You that I (should) love most…

“I love…” a word that encompasses care, understanding, respect, and many other “desirable” concepts for all of us. A difficult verb, a verb that is addressed. So, if right now, while reading these lines, we conducted a small survey, what result do you think it would yield? I speak from a safe standpoint; nonetheless, let’s try to fill in a word in the blank after the phrase: “I love, care for, and try to understand the needs of”.

If your answer was “my partner” or “my children,” it means you are a partner or parent respectively, with good intentions. A good child if the answer is “my parents.” How many of you answered “myself”?

There is a guideline mentioned during airplane flights regarding mothers accompanying their children. This guideline advises the mother to put on her oxygen mask first before taking care of her child… why? How selfish could those who created this guideline be? The answer is not selfish at all. They based it on a great truth: if the mother does not survive, the child has no hope because there will be no one to ensure their safety. Therefore, in order to provide help, care, and protection to her child, she must first ensure her own safety.

If we applied this rule daily, things would be simpler for us and for those around us, for all those people we interact with daily, whether significant or insignificant. The greatest lie we can tell is “I did everything for you, and you…” The emotion is frustration because we are supposed to have recognized the other’s need and given them all that we deemed necessary, and ultimately… that person wanted something else! I often tell parents, “your child cannot be happy and healthy if you are not happy… if every day you do things you do not want and endure situations – for your children’s sake – you are making a meaningless sacrifice because you are simply teaching your child to sacrifice their happiness, which cannot shape either a healthy or a happy adult.”

We struggle daily to meet roles, understand needs, care for the world around us, and rush to keep up… until the moment comes when the volcano erupts!
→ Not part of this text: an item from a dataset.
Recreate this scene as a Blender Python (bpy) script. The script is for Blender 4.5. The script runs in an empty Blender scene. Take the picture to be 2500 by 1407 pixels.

And the eruption does not necessarily have to be our anger… it could be depression or a psychosomatic reaction. We have spoken many times about the child we hide within ourselves… why do we say “the child” and not “the adult”? Certainly not to emphasize the emotional immaturity we conceal. It is simply a small “trick” to understand that each of us must care for ourselves before anything else… and what ground is more suitable for care than that which hides a child! The truth is we are incapable of offering anything if we do not possess it ourselves, no matter how much we desire it.

There is a “cohabitation” that we tend to overlook, yet… the only person who, no matter what happens, will sleep and wake up with us,

will rejoice and get angry, will cry and laugh, will make us feel guilt or pride, will die if we die, is ourselves…
and this is not a realization to make us more self-centered, it is a truth that we all need to take from the drawer we have hidden it in to be happier and, if you will, more “effective” for the world around us. The need that our self has is the most difficult to discover but also the most vital for our continued existence. When we are thirsty, we drink water; when we want a hug, why should we suppress it? When we are hungry, we ensure we provide food for our bodies; when the need is for someone to support us in a decision or step, why don’t we do it for ourselves? If we don’t like or struggle with who we are, how long can we coexist with something we detest? So if you had to deal with a neglected, sad, and angry child, how would you behave? You would provide them with everything they have been deprived of…

It is not selfishness to understand and care for ourselves; it is safeguarding that we will have what we need to understand and care for “our world.”

Thus, for those of us who fill in the blank of the phrase “I love, care for, and try to understand the needs of” with “myself,” it is as if we have answered all the rest… for the very simple reason that we have the emotional, physical, and mental capacity to manage the care of our children, parents, partners, and friends.